より良い音を追求していけば、ファイルサイズは大きくなる

 では、PCでより良い音を追求するにはどうしたらよいか。例えば、音楽CDを本当の意味でCDのクオリティで聞きたいとしたら。

 一つの答えは、PC用のCD/DVDドライブで音楽CD自体を再生することだ。現在のCD/DVDドライブのほとんどは、音楽CDの規格であるCD-DAに対応している。だが、それではいちいちディスクを入れ替えたりと、オーディオ用CDプレーヤーで聞くのとほとんど代わりがない(しかもその割に、オーディオでの再生に比べて音は必ずしも良くならない。PCには音を劣化させる要因に事欠かないからだ。あえて言えば、PCだけしかない環境でも音楽が聴ける手軽さが取りえだろう)。

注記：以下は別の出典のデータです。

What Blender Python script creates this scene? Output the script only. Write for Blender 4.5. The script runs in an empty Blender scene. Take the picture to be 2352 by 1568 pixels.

 もう一つの答えは、音楽CDの元データを、手を加えることなく、コンピュータ上にストレージしていくことだ。単純に言えば、非圧縮のまま扱うのである。

 もともとさまざまなPCのシステムでは、標準の音声ファイル形式というものが存在する。Windowsで言えば「WAV=Windows Audio」、Macなら「AIFF=Audio Interchange File Format」、UNIXなら「AU」などがよく知られている。

 このWAVやAIFFといったファイル形式は、元々アナログの音声データをデジタル化して扱うのに開発されたという経緯があり、要はベタなPCM(Pulse Code Modulation)のデータファイルである。MP3のような圧縮は基本的に行われていない。

 このPCMファイルの音質は、毎秒何回のサンプリングを行うのかというサンプリング周波数と、そのサンプルをデジタル化したときに何ビットにするのかという量子化ビット数によって決定される。

 簡単に言えば、「44.1KHz、16ビット、ステレオ」の音楽CDデータ(これもPCMデータだ)をリッピングしてコンピュータ内に取り込んだ際、「44.1KHz、16ビット、ステレオ」のWAVファイルとすれば、HDD内で等価(同品質)のものとして、保存できるのである(当たり前だが、周波数やビット数を落としていけば、WAVファイルだろうがなんだろうが、音のクオリティは大きく落ちる)。


オリジナルで4分間の曲をWAVファイルで保存すると約40Mバイトの大きさ。これがMP3なら約4Mバイトになる。サイズの違いと「音」としての価値はユーザーによっても異なるはずだ

 後はサウンドカードやUSBスピーカーなど、音の再生の仕組みを整えてあげれば、本当の意味でCDクオリティの音で音楽を鳴らすことができるだろう。

 ただ、MP3や最近流行しているWMAなどの圧縮規格で保存したファイルと違って、ファイルサイズがやたらと大きくなることは覚悟しなくてはならない。音楽CDのデータと品質が等価ということは、ファイルサイズだってほぼ同レベルになるからだ。

 音楽CD1枚で、だいたい500Mバイトから650Mバイトというのが平均的なところ。30GバイトのHDDを搭載したiPodなら、それでも同品質のWAV形式で音楽CDアルバムを40〜50枚程度は保存できるが、もうそれでいっぱいいっぱいだ。

 そこで求められるのが、ストレージのさらなる大容量化。200Gバイトもあれば、アルバムにして350枚分ぐらいは楽々蓄積できる。外付けドライブなら、持って行った先にハイパフォーマンスのPCやそこそこいいサウンドデバイスがあれば、MP3の比ではない「良い音」で鳴らせるだろう。例えば、パーティなどのBGMで使うといった使い道も考えられる。これだけあれば、選曲は自由自在だ。

 加えて外付けHDDの場合、電源もPCとは別に取ることができるので、電源の供給を安定させられるという利点もある。良い音を求めるなら、CDドライブにしろ、HDDにしろ、内蔵より外付けのほうが望ましいというのは、PCオーディオファンにとって、実は“常識”なのである。

 では、次回はMP3で圧縮したファイルと、音楽CDのデータを圧縮しないまま保存したファイルの品質を実際に比較した上で、大容量のHDDであればどんな良い音が追求できるのか、もうちょっと深く突っ込んでみよう。


ポータブルで大容量なPersonal Storageなら、本当の意味でCD品質の音楽データを、アルバムにして300枚以上持ち運ぶことが可能だ

注1、ちなみにデータCDでは音楽CDの1フレームにあたる1ブロックが2048バイト。だから等倍速のCD-ROMのデータ速度は毎秒150Kバイトになる。